House debates

Tuesday, 23 May 2023

Bills

Constitution Alteration (Aboriginal and Torres Strait Islander Voice) 2023; Second Reading

6:53 pm

Photo of Elizabeth Watson-BrownElizabeth Watson-Brown (Ryan, Australian Greens) Share this | Hansard source

First Nations people have been bravely raising their voices for decades, for centuries, from the resistance in the frontier wars and the Australian Aboriginal Progressive Association in the 1920s to the Tent Embassy in the seventies and the Australian Black Lives Matter and sovereignty movements today, alongside countless other instances of local organising and campaign work led by First Nations people. If you had to draw up a balance sheet, you'd have to say that they have, on the whole and despite progress here and there, been shamefully not listened to by both sides of politics. In fact, the dispossession that came with colonisation has continued in many ways.
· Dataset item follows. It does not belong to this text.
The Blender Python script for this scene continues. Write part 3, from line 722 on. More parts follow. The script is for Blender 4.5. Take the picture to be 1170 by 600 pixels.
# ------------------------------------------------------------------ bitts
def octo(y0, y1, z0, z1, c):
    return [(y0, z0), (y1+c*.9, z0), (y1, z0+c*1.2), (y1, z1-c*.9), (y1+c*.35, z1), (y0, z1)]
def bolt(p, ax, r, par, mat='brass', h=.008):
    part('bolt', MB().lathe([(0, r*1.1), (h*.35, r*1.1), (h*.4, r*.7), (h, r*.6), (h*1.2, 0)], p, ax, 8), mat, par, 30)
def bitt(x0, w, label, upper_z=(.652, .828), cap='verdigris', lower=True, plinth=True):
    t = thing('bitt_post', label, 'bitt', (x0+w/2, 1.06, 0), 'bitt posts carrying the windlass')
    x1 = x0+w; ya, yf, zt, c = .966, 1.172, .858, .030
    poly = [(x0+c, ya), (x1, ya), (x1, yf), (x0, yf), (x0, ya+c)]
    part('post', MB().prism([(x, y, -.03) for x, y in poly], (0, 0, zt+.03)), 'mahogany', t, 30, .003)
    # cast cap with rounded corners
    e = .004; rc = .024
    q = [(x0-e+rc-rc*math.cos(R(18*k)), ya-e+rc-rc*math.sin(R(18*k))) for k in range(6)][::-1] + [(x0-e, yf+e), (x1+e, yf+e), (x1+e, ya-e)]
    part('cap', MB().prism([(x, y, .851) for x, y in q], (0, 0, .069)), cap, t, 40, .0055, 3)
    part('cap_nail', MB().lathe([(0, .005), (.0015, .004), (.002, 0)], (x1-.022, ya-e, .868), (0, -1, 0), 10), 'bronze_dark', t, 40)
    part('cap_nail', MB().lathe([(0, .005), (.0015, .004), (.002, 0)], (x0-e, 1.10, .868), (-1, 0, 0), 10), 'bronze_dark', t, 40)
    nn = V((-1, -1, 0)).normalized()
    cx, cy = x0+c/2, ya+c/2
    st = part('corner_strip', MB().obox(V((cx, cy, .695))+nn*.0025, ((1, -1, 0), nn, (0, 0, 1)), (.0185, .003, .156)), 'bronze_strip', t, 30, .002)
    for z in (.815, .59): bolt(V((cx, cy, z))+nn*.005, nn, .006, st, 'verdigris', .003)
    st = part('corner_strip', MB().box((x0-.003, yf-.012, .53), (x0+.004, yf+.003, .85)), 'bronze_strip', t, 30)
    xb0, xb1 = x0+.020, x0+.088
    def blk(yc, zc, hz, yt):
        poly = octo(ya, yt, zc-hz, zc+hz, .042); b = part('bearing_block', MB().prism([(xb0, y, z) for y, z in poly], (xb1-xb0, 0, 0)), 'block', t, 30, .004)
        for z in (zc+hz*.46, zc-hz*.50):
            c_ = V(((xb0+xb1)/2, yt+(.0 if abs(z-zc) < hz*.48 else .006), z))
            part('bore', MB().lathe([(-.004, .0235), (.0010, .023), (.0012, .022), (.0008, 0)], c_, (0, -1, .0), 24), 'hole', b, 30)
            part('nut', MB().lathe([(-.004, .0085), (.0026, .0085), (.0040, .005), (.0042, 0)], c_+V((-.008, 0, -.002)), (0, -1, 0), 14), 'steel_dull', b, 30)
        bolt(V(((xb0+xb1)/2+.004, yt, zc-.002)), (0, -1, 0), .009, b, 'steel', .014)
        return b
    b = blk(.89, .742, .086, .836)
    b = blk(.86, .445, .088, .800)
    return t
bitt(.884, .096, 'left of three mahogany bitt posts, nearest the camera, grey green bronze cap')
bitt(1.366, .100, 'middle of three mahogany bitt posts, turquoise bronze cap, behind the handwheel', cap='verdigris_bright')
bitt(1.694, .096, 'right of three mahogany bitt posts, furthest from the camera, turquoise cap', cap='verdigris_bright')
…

In some ways, things have actually been getting worse. We are seeing growing, absolutely disproportionate incarceration rates. They have doubled in the last three decades. First Nations children are now jailed at 20 times—20 times!—the rate of non-First Nations children. Eleven-year-olds are being locked up and abused for minor offences. Over 540 First Nations people have died in custody since the Royal Commission into Aboriginal Deaths in Custody. This all connects with the absolutely shameful lack of housing for First Nations people, the poor funding for Aboriginal legal services, the lack of support for First Nations-led education across the country, the abysmal health outcomes that stem from underinvestment in First Nations-led health and underinvestment in our universal health system more broadly, particularly in regional areas.

When social issues emerge from this, the response from governments, both Labor and Liberal, has been the opposite of empowering First Nations people to co-design and to lead their own solutions. They have been paternalistic disasters, like the Northern Territory intervention. On top of this, governments of both persuasions have allowed the ongoing destruction of First Nations country for the profits of coal and gas corporations. Queensland Labor swung its support behind the Adani's Carmichael mine against the wishes of the Wangan and Yagalingu mob. We've seen destruction of sacred sites, like Juukan Gorge, for the profits of these fossil fuel corporations. We've seen the destruction of sacred sites like the Djab Wurrung birthing trees in Victoria and at Deebing Creek Mission, near my electorate, which are the sites for highway expansions and for the profits of big developers.

Against all of these injustices, First Nations people have fought back. They've raised their voices, only to have those voices silenced and ignored. So the idea that alongside truth and treaty Australia will have a Voice to Parliament is an important and timely one, and the Greens support the campaign for yes. In fact, the Greens were the first to support the Uluru Statement from the Heart in full, and we see Truth, Treaty and Voice as intimately bound up with one another.

A truth-telling process can set the record straight on the crimes and the impacts of colonisation and can unite the nation around a shared understanding of our history, not sweeping it under the rug. A treaty can unite Australia on a shared future, helping empower First Nations people to be in charge of their own destiny and formally recognising their sovereignty. A Voice alone won't be enough. We need truth; we need treaty. But a successful referendum could be the start of a decade of change for First Nations people as we move towards this truth-telling, this treaty-making and towards self-determination—and that self-determination concept is absolutely critical here.

We need to ensure that this Voice is properly democratic and reflective of the interests and the will of everyday First Nations people in this country, that it represents the grassroots of First Nations communities who fully understand their own lives and the way forward for their own communities. We also need to make sure that the government listens. To do that, we all need to join up with First Nations movements to build the community power that will hold the government to account, to open up space for real change and build solidarity between First Nations and non-First Nations communities. Because at the end of the day, the same big corporations that are ruining the planet for profit and undermining all of our futures are the same big corporations destroying First Nations country. The system that puts the profits of huge multinationals ahead of everyday people's needs is the same one that systematically puts First Nations communities last. Thank you.